The title of our work opening this Saturday in Austin is The Stepping Up and Going Under Method. Sometimes a title for a work comes naturally, but usually for us it’s a long process. We’ve been going back and forth for weeks, trying to find a title that sheds light on the piece, while not showing our conceptual hand and not adding new content.
We’ve got a list of potential names that ranges from the ridiculously obtuse and academic (The Trefoil Knot Crossing Method), to the simplistic and obvious (The Two-Track Method). The name we finally settled on refers to action that takes place in the video, but is malleable enough to stretch into new, more ephemeral meanings. Each character is going up. Each character could be going under.

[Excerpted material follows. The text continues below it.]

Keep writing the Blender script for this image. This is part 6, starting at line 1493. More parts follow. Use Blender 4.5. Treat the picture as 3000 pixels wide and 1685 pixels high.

This name references our earlier work, The Grasp Hand and Walking Method. That name came from the first line of text in the video — a direct quote from a WWII vet talking about his experience as a Marine landing on Iwo Jima: “Hold hands and walk that way” — translated into Japanese, and then translated back into English.
We love the poetry of the awkward grammar of the translation, and have been struck with the idea that coping with such small moments in human experience could be defined as a method. That perhaps if we could find a handbook that exposed the rules for handling any life event, it would be filled with chapters like The Grasp Hand and Walking Method, and The Stepping Up and Going Under Method.
Incidentally, if you apply the same translation process to this title, it becomes: It Improves, Go.